Пейзаж. Внутренний и внешний пейзаж. Я часто задумываюсь, что привело меня во Францию, сделав возможным примирить в себе внутренний и внешний мир? Из американской жизни в глубине моего сердца запечатлелась только одна картина: Бруклин, Уорд 14, где я вырос. Но рядом с моим домом, который был для меня целым миром, совсем не было картин природы. Что влекло меня с такой силой во французскую провинцию? Что нашел я там созвучное моим мечтам? Старые воспоминания? Может быть. Память о детских книгах? Не помню, чтобы я что-то читал о Франции в детстве. Первую французскую книгу «Шагреневая кожа» дал мне мой друг-поляк Стенли Воровски, и ее же вырвал из моих рук отец, потому что в его представлении все, написанное французами, особенно Бальзаком, было аморальным. Мне было тогда шестнадцать. Франция заполонила мое сознание спустя десять лет, когда я свел дружбу с музыкантом из Блю-Эрф, штат Миннесота. Помнится, он дал мне от руки исписанную тетрадь — его собственный перевод книги под названием «Батуала».
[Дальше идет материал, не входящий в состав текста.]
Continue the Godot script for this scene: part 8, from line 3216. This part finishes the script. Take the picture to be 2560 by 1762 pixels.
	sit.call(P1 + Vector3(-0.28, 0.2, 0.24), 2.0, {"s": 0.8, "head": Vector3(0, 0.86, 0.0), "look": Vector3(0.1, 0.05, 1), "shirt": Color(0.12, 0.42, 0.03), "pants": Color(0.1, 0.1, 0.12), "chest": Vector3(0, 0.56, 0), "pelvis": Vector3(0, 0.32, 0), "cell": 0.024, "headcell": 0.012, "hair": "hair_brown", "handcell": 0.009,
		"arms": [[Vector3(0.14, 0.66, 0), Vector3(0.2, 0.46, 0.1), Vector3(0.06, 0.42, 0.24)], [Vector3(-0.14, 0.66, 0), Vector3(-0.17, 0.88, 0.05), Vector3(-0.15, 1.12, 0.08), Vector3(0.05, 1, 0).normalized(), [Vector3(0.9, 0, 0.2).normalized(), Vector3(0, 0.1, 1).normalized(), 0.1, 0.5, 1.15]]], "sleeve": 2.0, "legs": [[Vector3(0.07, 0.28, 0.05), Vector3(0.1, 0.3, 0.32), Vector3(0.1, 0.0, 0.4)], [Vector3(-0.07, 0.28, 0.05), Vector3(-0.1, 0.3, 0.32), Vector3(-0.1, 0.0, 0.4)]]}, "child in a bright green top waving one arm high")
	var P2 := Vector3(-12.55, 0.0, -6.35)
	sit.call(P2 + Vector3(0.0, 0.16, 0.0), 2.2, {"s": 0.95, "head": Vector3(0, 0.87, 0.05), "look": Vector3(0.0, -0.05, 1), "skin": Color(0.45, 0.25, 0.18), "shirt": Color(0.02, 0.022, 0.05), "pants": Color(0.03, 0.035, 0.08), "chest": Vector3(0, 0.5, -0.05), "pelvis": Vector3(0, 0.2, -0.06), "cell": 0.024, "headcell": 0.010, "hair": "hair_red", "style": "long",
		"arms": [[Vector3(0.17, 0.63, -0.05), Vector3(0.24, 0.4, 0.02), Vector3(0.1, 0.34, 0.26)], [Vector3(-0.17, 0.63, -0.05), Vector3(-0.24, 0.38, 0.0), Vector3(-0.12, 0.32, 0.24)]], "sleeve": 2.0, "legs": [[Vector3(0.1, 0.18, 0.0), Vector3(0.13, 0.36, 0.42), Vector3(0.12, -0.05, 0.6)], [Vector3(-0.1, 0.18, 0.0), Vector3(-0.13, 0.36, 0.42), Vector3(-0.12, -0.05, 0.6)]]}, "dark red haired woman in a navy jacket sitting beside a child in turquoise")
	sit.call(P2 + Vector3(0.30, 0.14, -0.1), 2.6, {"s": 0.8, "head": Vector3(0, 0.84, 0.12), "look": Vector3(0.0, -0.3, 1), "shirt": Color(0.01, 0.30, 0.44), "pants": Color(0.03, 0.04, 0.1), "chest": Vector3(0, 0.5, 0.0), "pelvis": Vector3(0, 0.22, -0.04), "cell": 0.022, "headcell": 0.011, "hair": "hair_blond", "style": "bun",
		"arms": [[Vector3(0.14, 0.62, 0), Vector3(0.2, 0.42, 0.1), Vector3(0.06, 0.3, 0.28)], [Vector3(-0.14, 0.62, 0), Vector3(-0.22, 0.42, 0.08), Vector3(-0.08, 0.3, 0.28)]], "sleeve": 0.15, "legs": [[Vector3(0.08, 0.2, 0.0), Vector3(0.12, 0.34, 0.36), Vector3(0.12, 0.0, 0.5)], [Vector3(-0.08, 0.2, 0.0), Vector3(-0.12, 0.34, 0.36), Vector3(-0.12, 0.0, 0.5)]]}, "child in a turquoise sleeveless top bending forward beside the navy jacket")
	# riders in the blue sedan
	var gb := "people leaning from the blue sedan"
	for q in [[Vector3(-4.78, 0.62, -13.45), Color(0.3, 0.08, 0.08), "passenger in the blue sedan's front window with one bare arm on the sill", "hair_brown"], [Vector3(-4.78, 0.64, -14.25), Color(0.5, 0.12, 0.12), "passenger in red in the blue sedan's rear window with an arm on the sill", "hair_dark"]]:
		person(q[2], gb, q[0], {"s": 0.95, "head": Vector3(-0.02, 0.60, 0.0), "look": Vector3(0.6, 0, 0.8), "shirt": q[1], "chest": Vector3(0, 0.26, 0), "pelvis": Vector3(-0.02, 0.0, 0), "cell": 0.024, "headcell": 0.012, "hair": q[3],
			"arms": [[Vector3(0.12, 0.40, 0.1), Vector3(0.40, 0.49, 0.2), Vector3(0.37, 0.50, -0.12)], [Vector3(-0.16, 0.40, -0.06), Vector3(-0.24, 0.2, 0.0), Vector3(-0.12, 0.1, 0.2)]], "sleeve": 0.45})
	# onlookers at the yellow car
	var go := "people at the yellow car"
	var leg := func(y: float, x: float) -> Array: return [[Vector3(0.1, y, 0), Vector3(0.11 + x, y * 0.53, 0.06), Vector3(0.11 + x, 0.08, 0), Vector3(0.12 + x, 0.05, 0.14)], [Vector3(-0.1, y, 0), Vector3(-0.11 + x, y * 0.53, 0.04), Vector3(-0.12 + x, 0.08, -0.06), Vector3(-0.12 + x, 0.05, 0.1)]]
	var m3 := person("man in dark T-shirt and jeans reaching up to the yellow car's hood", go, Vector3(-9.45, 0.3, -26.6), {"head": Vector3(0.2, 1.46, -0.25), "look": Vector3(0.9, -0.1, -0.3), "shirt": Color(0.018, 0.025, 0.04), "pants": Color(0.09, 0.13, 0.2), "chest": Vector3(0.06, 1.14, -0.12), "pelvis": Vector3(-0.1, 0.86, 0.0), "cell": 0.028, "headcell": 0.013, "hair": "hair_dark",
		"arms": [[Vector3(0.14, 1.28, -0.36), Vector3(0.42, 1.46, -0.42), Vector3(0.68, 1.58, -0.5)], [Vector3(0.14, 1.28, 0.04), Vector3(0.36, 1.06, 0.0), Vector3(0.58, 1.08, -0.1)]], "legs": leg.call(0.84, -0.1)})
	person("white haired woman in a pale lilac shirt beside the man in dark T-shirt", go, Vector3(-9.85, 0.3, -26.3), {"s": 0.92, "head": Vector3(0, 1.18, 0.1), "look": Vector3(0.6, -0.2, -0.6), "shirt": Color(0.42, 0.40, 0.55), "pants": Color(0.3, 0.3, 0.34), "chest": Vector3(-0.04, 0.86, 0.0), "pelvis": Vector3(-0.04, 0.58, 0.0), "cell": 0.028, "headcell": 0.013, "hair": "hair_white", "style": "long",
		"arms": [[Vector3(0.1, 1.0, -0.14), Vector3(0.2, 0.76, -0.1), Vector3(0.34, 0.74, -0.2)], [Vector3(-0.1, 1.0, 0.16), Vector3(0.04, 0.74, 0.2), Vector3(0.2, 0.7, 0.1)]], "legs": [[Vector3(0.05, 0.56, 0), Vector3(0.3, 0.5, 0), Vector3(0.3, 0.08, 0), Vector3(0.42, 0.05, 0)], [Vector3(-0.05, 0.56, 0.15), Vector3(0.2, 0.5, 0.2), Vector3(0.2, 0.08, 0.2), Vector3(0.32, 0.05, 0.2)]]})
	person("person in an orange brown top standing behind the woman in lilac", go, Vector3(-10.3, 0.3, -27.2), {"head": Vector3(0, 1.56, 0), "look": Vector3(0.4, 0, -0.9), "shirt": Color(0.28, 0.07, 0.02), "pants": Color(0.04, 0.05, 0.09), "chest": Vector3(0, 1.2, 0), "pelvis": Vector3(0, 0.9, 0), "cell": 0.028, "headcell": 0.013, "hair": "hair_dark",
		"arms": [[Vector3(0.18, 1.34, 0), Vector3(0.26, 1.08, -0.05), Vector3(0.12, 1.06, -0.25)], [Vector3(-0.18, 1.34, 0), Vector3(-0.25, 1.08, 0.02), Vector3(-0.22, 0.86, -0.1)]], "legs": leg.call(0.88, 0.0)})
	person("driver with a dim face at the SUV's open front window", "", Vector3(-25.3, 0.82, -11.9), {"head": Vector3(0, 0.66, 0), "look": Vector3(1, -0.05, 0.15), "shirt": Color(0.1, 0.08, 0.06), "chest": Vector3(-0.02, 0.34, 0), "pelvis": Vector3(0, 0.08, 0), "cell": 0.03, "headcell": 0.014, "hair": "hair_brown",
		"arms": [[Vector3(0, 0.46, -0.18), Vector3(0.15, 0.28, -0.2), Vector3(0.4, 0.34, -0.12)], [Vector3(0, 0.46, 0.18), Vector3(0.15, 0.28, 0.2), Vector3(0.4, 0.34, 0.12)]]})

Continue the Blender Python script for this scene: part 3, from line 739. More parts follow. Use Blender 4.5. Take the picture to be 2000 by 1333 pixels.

Нет, я не могу вспомнить какой-то особый пейзаж, который вызвал бы у меня желание путешествовать по Франции. И все же стоило мне ступить на эту землю, как я тут же почувствовал себя дома. По иронии судьбы, первым запомнившимся словом было defense*. Оно смотрело на меня отовсюду—с дверей и окон поезда, со стен зданий, с самого тротуара. «De’fense de...»**. А вот следующую фразу я особенно отчетливо запомнил, потому что пережил потрясение, когда мне ее перевели; эти слова можно было увидеть в любом французском поезде: «места для les multiles de la guerre»***. Неожиданно мне открылось, что означала война для европейцев. Для нас она была чем-то вроде приключения. То, с чем можно справиться, как говорится, одной левой. Но Францию обескровили. Мне никогда не забыть тот поезд, вышедший из Гавра, как не забыть и погруженный во мрак Марсель, когда я покидал Францию.
* Запрет (фр.).
** Запрещается... (фр.)
*** Инвалидов войны (фр.).
Во время тех лет, что предшествовали моей поездке во Францию, когда лихорадочное предвкушение смены обстановки сменялось отчаянием при мысли, что мне никогда не покинуть Нью-Йорка, я засыпал друзей, побывавших в Париже, идиотскими вопросами. А правда, что улицы там по-прежнему мостят булыжниками? И все одеты в черное? Не могли бы они описать внешний вид кафе «Дохлая крыса»? Стоит ли в центре Парижа статуя Рабле? Как сказать по-французски: «Я заблудился»? И так далее. Бесконечные вопросы, которые вызывали, конечно же, неудержимый хохот. Приходя к родителям, я прихватывал с собой французский разговорник и, вручая его отцу, просил: «Прочти отсюда несколько вопросов на английском и проверь, правильно ли я отвечаю на них по-французски». Когда я говорил: «Oui, monsieur, je suis tms content»*, отец только улыбался: «Даже мне понятно: все совсем как по-английски, только слова другие». После чего мы жали друг другу руки со словами: «Comment allez-vous aujourd’hui?»** Тогда мне казалось, что мы прекрасно произносим эти короткие фразы. Но, ступив на французский берег, я запаниковал. Самые простые вопросы ставили меня в тупик. Вместо ответа я невнятно бормотал: «Oui, Madame» или «Non, Monsieur»***. «Мадам» и «месье» я никогда не забывал прибавить. Перед отъездом мне вдолбили в голову важность такой элементарной вежливости. И еще — «s’il vous plait»****. Эти фразы были как бы паролем.
* Да, месье, я доволен (фр.).
** Как вы поживаете сегодня? (фр.)
*** Да, мадам... Нет, месье (фр.).
**** Пожалуйста (фр.).
Мир канцелярской волокиты! Таким было одно из моих первых впечатлений. С другой стороны, я не знаю, что такое быть иностранцем в Америке. Я слышал от моего друга Стенли, как обращаются с ними на Эллис-Айленд, да и собственными глазами видел, как их повсюду шпыняют и загружают грязной работой. Однако быть самому чужаком — совсем другое дело.